Dutch high school students wear purple on Friday to support LGBTQIA+ peers
Today is Paarse Vrijdag, or Purple Friday, in the Netherlands. On this day, secondary school students wear something purple to show support for their LGBTQIA+ peers. Three-quarters of secondary schools are participating this year. About one in ten are holding a full-out celebration of diversity, the rest pay attention with extra lectures on the topic, RTL Nieuws reported.
In the broader society, opinions about Paarse Vrijdag are more divided, RTL found when surveying 19,000 members of its opinion panel. Almost half of the Dutch, 47 percent, are positive about the initiative. A third is negative about it. Common objections are that such initiatives emphasize differences and that there is too much attention for the topic of LGBTQIA+ acceptance.
Secondary school teachers and parents of LGTBQIA+ children are much more positive. A teacher said: “I want not only my own children but also all my students to become happy people and to have the freedom and space to find out how they can be happy.”
RTL researcher Gijs Rademaker thinks that the opinion of “experts by experience” should weigh more heavily here. “Of the participants who are LGBTIQ+ themselves, 42 percent think that such a day contributes to better acceptance, and of the parents of an LGBTIQ+ student, 31 percent think that.”
About 8 percent of schools said that Paarse Vrijdag causes tensions at the school. A small group of teachers said that there are more absences on Paarse Vrijdag than on a regular school day. And about half of the teachers said that only a few students participate in the initiative.
There are concerns about an apparent decrease in LGBTQIA+ acceptance in the Netherlands. The Youth Health Monitor 2023 showed that only 43 percent of young people in Amsterdam accept that two people of the same sex can be in love with each other.
Earlier on Friday, Statistics Netherlands reported that gay men and women are over twice as likely than the average Dutch person to experience discrimination. One in ten Dutch people aged 15 and older experienced discrimination last year. Among homosexual men and women, that was 25 percent.

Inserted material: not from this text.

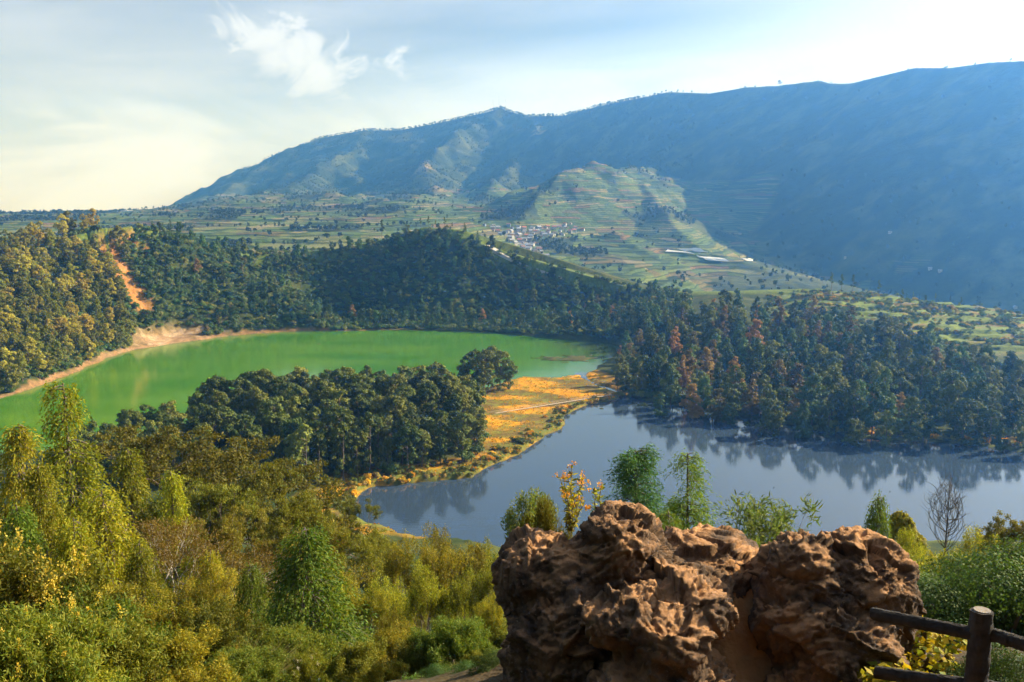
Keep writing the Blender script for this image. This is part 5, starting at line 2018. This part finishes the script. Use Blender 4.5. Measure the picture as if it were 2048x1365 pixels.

The actual number of discrimination victims in the LGBTQIA+ community is likely even higher. The Amsterdam LGBTQIA+ community launched its own reporting point for discrimination during Pride this summer, to lower the threshold for victims to come forward. In a few months, it received over 300 percent more reports than the authorities received in all of last year.
LGBTQIA+ people are also more likely to fall victim to crimes and more than twice as likely to experience sexual violence.